De gouverneur-generaals Cornelis van der Lijn en François Caron bedachten een diplomatieke charade: in 1649 stuurden zij 'uit erkentelijkheid' de 50-jarige Blokhovius, die doodziek was, vergezeld van planken voor een lijkkist naar Japan als 'ambassadeur'.[2] Caron gaf duidelijke instructies wat er moest gebeuren als Blokhovius naar verwachting onderweg zou sterven.[3]

Relaas bewerken

De nieuwe rector werd postuum tot doctor in de Rechten bevorderd en naar Edo getransporteerd. Het shogunaat bemerkte tot zijn opluchting dat deze gezant, die op 19 september gezouten en wel in Nagasaki was afgeleverd, geen persoonlijke brief van de Prins van Oranje bij zich had en concludeerde zodoende dat het hier 'de dood van een handelsreiziger' betrof.[4] Zijn kist werd in grotere kist gezet, samen met 250 kg kamfer.

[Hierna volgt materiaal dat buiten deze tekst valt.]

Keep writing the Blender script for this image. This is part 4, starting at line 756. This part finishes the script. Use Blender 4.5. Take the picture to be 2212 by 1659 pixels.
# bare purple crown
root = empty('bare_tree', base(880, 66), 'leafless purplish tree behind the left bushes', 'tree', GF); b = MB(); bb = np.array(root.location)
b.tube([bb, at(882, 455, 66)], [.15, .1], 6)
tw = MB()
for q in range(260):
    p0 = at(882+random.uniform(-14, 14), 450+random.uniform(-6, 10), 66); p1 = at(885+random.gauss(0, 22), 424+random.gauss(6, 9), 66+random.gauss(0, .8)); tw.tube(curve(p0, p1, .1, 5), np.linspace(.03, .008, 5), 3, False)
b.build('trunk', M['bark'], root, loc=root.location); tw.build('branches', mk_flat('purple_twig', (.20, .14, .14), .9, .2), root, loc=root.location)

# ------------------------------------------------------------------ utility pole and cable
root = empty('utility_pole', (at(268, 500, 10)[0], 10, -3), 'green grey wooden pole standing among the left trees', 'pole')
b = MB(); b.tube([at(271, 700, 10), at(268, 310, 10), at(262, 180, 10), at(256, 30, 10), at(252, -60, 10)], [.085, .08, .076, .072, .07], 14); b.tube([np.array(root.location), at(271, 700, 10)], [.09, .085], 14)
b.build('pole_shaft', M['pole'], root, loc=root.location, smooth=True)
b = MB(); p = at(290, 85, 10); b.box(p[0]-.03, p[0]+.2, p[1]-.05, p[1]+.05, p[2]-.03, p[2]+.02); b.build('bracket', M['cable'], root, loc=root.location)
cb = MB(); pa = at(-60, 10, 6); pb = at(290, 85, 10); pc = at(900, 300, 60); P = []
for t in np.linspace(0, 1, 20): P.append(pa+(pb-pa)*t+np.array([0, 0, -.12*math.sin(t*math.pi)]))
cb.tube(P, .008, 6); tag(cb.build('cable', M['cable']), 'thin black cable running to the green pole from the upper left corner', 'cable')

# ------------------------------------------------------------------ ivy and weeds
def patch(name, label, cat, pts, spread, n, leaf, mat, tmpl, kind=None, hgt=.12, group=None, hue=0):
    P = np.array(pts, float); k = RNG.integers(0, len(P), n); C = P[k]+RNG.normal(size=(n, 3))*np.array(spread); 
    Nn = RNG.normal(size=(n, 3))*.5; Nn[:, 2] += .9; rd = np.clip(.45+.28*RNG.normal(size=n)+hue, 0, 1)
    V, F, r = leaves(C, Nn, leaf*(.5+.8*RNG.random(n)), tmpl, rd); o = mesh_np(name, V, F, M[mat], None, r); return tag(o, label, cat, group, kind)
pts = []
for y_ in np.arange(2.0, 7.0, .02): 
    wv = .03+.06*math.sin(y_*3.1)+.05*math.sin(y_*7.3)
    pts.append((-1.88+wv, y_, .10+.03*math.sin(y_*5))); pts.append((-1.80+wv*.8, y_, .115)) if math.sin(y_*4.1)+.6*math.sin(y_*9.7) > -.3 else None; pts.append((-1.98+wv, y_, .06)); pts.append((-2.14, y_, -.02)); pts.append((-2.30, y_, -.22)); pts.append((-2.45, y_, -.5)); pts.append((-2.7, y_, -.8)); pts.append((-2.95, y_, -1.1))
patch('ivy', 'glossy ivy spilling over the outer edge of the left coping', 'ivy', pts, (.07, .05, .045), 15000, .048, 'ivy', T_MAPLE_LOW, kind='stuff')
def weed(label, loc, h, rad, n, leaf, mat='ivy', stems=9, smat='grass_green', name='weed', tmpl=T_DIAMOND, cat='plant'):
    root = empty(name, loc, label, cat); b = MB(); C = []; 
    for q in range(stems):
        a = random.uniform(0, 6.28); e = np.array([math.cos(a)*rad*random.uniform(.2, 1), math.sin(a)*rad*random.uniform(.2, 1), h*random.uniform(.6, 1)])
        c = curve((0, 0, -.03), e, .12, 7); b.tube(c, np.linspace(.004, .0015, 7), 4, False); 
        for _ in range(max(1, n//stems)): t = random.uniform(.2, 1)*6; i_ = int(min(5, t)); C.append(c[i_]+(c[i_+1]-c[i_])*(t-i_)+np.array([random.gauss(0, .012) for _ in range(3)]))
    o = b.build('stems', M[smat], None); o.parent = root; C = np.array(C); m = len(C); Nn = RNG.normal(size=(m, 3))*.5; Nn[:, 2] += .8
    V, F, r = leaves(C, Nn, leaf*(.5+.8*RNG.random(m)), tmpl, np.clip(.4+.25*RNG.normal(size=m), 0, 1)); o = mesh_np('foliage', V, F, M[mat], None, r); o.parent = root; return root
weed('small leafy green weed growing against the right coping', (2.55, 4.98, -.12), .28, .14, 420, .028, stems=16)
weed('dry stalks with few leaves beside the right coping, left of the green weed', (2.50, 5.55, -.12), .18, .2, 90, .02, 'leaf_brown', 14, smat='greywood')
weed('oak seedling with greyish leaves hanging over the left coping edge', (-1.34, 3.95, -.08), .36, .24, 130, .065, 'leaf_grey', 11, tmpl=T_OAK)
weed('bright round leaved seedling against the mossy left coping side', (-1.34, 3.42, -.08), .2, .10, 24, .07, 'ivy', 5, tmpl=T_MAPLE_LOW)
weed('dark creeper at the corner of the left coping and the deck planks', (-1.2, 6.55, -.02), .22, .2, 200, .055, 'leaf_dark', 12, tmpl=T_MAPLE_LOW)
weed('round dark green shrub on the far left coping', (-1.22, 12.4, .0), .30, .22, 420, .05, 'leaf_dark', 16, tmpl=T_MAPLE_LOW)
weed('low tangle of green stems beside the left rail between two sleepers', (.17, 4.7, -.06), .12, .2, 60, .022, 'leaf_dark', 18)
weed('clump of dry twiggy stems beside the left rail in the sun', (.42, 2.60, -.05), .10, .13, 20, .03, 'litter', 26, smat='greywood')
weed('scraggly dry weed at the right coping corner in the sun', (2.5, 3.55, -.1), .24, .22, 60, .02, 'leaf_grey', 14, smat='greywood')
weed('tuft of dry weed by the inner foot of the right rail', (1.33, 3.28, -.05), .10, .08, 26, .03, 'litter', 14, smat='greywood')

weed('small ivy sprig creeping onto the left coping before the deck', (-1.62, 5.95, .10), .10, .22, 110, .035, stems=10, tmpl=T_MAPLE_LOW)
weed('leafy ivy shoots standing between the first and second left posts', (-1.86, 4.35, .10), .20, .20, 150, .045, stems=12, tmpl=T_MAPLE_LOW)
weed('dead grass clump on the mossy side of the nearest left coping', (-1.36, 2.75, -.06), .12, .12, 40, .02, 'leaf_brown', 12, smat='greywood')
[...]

Naar alle waarschijnlijkheid kreeg Blokhovius een zeemansgraf toen het schip uit het zich van de Japanse kust was.[bron?] Dirck Snoucq, het nieuwe opperhoofd, kon de fictie in stand houden dat de gezant speciaal voor het bezoek aan Japan uit de Republiek was gekomen. Shogun Tokugawa Iemitsu vertrouwde het niet helemaal, maar kon niets bewijzen.